Looking at 300 ad campaigns on the Guardian website, Hewat says that when people view brand ads alongside relevant editorial, “they are 10% more likely to pick up new information, nearly 20% more likely to feel more positive about the advertiser and, crucially, 23% more likely to think that the ad is relevant to them.”

This is meaningful for publishers, who can control ad placement among their offerings. But social media targets people for ads, not specific context. Indeed, the stream is a contextually complicated place; it’s different for everyone each time they open up a social media platform.

It turns out that that digital advertising can go a step farther than print media or television: It can place an ad in the context of people’s lives.

“By improving the creative delivered via mobile and personalizing advertising experiences based on the time, place and location of mobile users, we can go beyond reaching the intended audiences but also better engage with them. It’s about having the right insight and using it well,” writes Christophe Collet on Marketing Tech.

One example: L’Oreal wanted to advertise to people who traveled from Brazil to Miami, and they wanted their ad to appear when the Brazilians were still in the Miami airport. Turns out: that is doable. And it was very effective.

Google AdSense has a capacity for contextual advertising, wherein ads “are selected and served by automated systems based on the identity of the user and the content displayed.”

Thinking creatively about how to fit your content into the context of people’s lives is a next level strategy for purpose-driven organizations.

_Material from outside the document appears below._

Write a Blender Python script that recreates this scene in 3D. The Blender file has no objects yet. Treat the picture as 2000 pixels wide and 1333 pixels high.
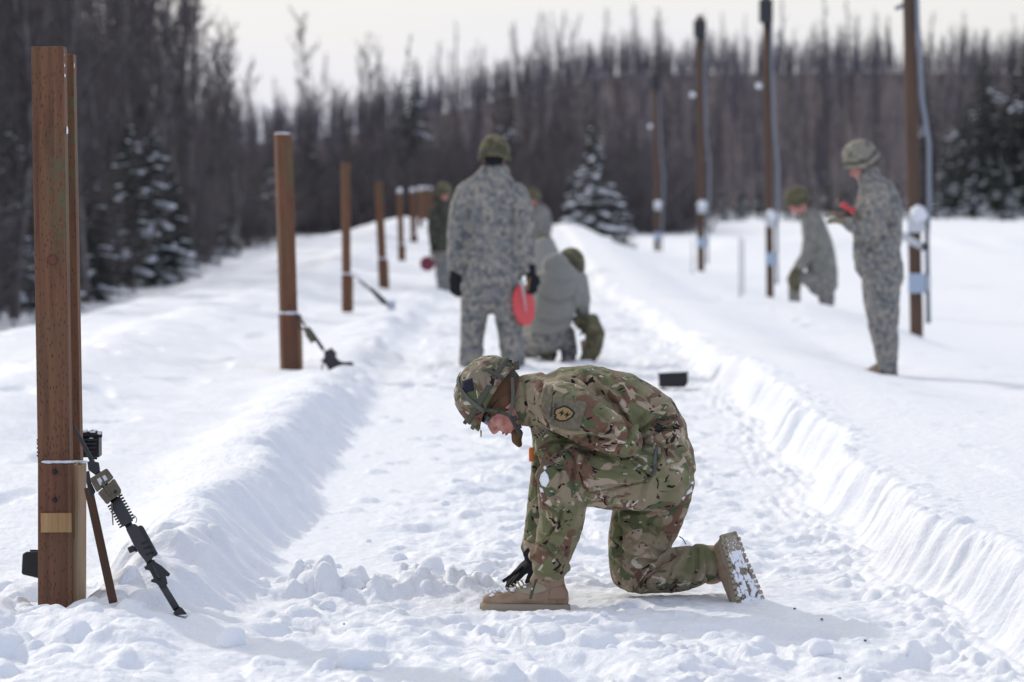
import bpy, bmesh, math, random
import numpy as np
from mathutils import Vector, Matrix, Quaternion
random.seed(11); np.random.seed(11)
R = math.radians
sc = bpy.context.scene
C = sc.collection
# ------------------------------------------------------------ camera
CAMZ = 1.55
TANP = 332.5 / 7500.0
PITCH = math.atan(TANP)
cd = bpy.data.cameras.new('camera'); cam = bpy.data.objects.new('camera', cd); C.objects.link(cam)
cam.location = (0, 0, CAMZ); cam.rotation_euler = (R(90) - PITCH, 0, 0)
cd.lens = 135; cd.sensor_width = 36; cd.clip_start = .1; cd.clip_end = 3000
cd.dof.use_dof = True; cd.dof.focus_distance = 13.75; cd.dof.aperture_fstop = 4.3; cd.dof.aperture_blades = 0
sc.camera = cam
# ------------------------------------------------------------ world and sun
SUN_EL, SUN_AZ = R(31), R(-35)          # azimuth from +Y (into the picture), negative = to the left
w = bpy.data.worlds.new('World'); sc.world = w; w.use_nodes = True
nt = w.node_tree; nt.nodes.clear()
def N(nt, t, **k):
    n = nt.nodes.new(t)
    for a, b in k.items():
        if a.startswith('i_'):
            n.inputs[a[2:].replace('_', ' ')].default_value = b
        else: setattr(n, a, b)
    return n
L = lambda nt, a, b: nt.links.new(a, b)
sky = N(nt, 'ShaderNodeTexSky', sky_type='NISHITA', sun_disc=False, sun_elevation=SUN_EL, sun_rotation=SUN_AZ)
tc = N(nt, 'ShaderNodeTexCoord'); mp = N(nt, 'ShaderNodeMapping'); mp.inputs['Scale'].default_value = (3, 3, 14)
L(nt, tc.outputs['Generated'], mp.inputs['Vector'])
nz = N(nt, 'ShaderNodeTexNoise', i_Scale=2.2, i_Detail=5.0, i_Roughness=.5); L(nt, mp.outputs[0], nz.inputs['Vector'])
rp = N(nt, 'ShaderNodeMapRange'); rp.inputs[1].default_value = .35; rp.inputs[2].default_value = .65; rp.inputs[3].default_value = .80; rp.inputs[4].default_value = .97
L(nt, nz.outputs[0], rp.inputs[0])
sd = Vector((math.sin(SUN_AZ) * math.cos(SUN_EL), math.cos(SUN_AZ) * math.cos(SUN_EL), math.sin(SUN_EL)))
dt = N(nt, 'ShaderNodeVectorMath', operation='DOT_PRODUCT'); L(nt, tc.outputs['Generated'], dt.inputs[0]); dt.inputs[1].default_value = sd
r2 = N(nt, 'ShaderNodeMapRange'); r2.inputs[1].default_value = -.3; r2.inputs[2].default_value = 1.0; L(nt, dt.outputs['Value'], r2.inputs[0])
cm = N(nt, 'ShaderNodeMix', data_type='RGBA'); L(nt, r2.outputs[0], cm.inputs[0])
cm.inputs[6].default_value = (5.6, 6.6, 9.5, 1); cm.inputs[7].default_value = (8.9, 8.8, 8.7, 1)
sz = N(nt, 'ShaderNodeSeparateXYZ'); L(nt, tc.outputs['Generated'], sz.inputs[0])
r3 = N(nt, 'ShaderNodeMapRange'); r3.inputs[1].default_value = .008; r3.inputs[2].default_value = .048; L(nt, sz.outputs[2], r3.inputs[0])
c3 = N(nt, 'ShaderNodeMix', data_type='RGBA'); L(nt, r3.outputs[0], c3.inputs[0]); c3.inputs[6].default_value = (.93, .94, 1.03, 1); c3.inputs[7].default_value = (1.05, 1.02, .95, 1)
c4 = N(nt, 'ShaderNodeMix', data_type='RGBA', blend_type='MULTIPLY'); c4.inputs[0].default_value = 1; L(nt, cm.outputs[2], c4.inputs[6]); L(nt, c3.outputs[2], c4.inputs[7])
mx = N(nt, 'ShaderNodeMix', data_type='RGBA'); L(nt, rp.outputs[0], mx.inputs[0]); L(nt, sky.outputs[0], mx.inputs[6]); L(nt, c4.outputs[2], mx.inputs[7])
bg = N(nt, 'ShaderNodeBackground', i_Strength=.1); L(nt, mx.outputs[2], bg.inputs[0])
wo = N(nt, 'ShaderNodeOutputWorld'); L(nt, bg.outputs[0], wo.inputs[0])
sl = bpy.data.lights.new('sun', 'SUN'); sl.energy = 1.9; sl.angle = R(1.5); sl.color = (1, .95, .87)
so = bpy.data.objects.new('sun', sl); C.objects.link(so); so.rotation_mode = 'QUATERNION'
so.rotation_quaternion = sd.to_track_quat('Z', 'Y')
sc.view_settings.view_transform = 'Standard'; sc.view_settings.look = 'None'
sc.view_settings.exposure = 0.07; sc.view_settings.gamma = 1; sc.view_settings.use_curve_mapping = False
sc.render.engine = 'CYCLES'; sc.cycles.use_denoising = True; sc.cycles.max_bounces = 6
sc.cycles.transparent_max_bounces = 6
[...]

The implications of context and human behavior are startling. Remember the study that found that court rulings depend partly on when the judge last had a snack?

What if you could time your messaging to when a person was feeling more hopeful? Or most connected to shared humanity? Or most angry about injustice? Digital advertising has the capacity to allow you to learn enough about your audience that soon you might be able to match your messaging to the flow of your audience’s emotional lives.